Regulations

ABS urges IMO rules to reflect fuel access gaps

June 11, 2026

Class society ABS says the IMO’s mid-term greenhouse gas measures should take the global fleet's operational realities into account.

IMAGE: Green methanol is delivered from a bunker vessel to a container ship in Hong Kong. Towngas


In a report, ABS says fuel availability, infrastructure readiness, vessel deployment patterns and commercial structures will all influence the pace of shipping’s fuel transition.

ABS argues that the shipping industry is moving forward with the fuel transition in multiple parallel pathways, as opposed to a uniform trajectory.

It points out that ships operating on predictable and regular routes, including container vessels, ferries and cruise vessels can better access alternative fuel supply chains and structured bunker arrangements.

Meanwhile, vessels involved in tramp trades like bulk carriers and tankers operate on changing routing and commercial conditions, which can be a constraint in regularly accessing alternative fuel supplies, the report says.

Clean fuel pathways

LNG remains the most developed alternative fuel pathway due to its established bunkering network and growing fleet, ABS says. Liquefied biomethane (LBM) and e-LNG are decarbonising the LNG pathway.

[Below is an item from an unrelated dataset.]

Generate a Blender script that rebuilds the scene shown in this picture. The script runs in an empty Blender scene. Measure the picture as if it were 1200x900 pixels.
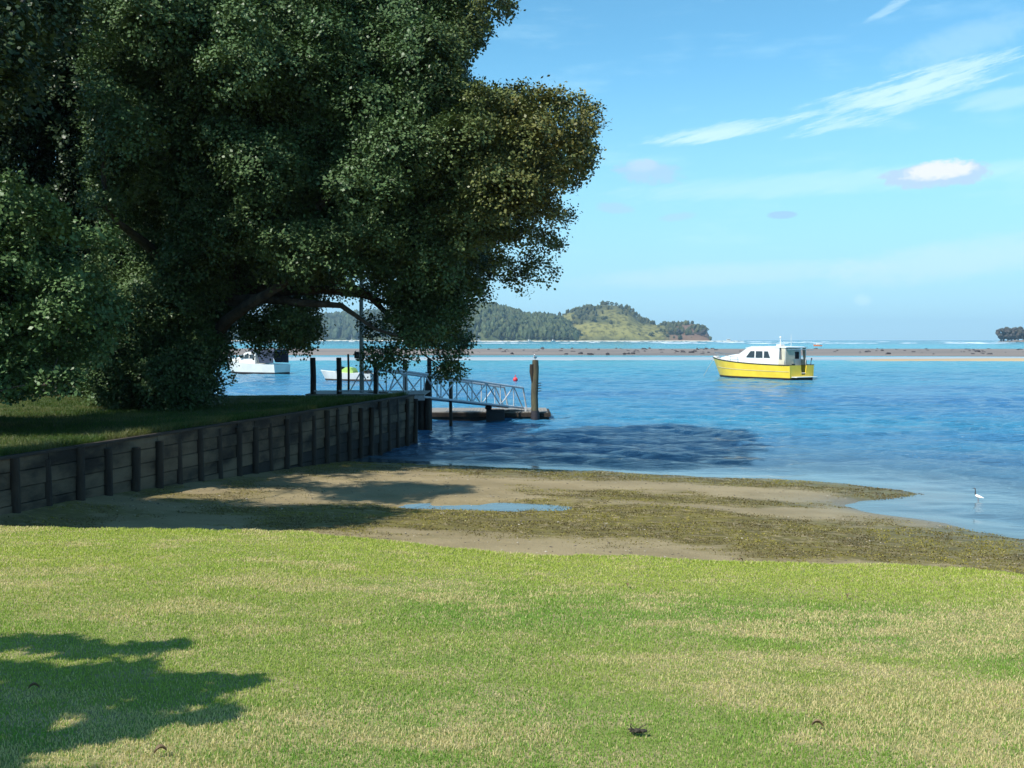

Methanol is emerging but faces uncertainty over green supply by 2030. Ethanol could play a complementary role, while ammonia remains a longer-term option because of infrastructure, supply and readiness constraints.

The report says the industry needs incentives to use all of these fuels.

ABS maintains that while several alternative fuels will grow, conventional fuels, including biofuel blends, are likely to remain dominant through 2030.

It warns that the IMO's fuel-switching rules could move faster than the fuel production and bunker system needed to support them.

Rewarding energy efficiency

Proposals submitted to MEPC 84 by countries including Japan, Liberia, the US and Saudi Arabia, should not be viewed as competing plans but as design elements that can be used to build an effective framework. Each plan offers solutions to real industry challenges, ABS says.

The class society also argues that boosting energy efficiency through measures can deliver significant emissions reductions across ship types and trades. It notes slow steaming, voyage optimisation, air lubrication, wind-assisted propulsion and AI and data-driven decisions among these measures.

ABS says the Liberian proposal to MEPC 84 has merit as it seeks to integrate carbon credits for energy efficiency with the greenhouse gas fuel intensity (GFI) structure. This can bridge limited alternative fuel supply, it says.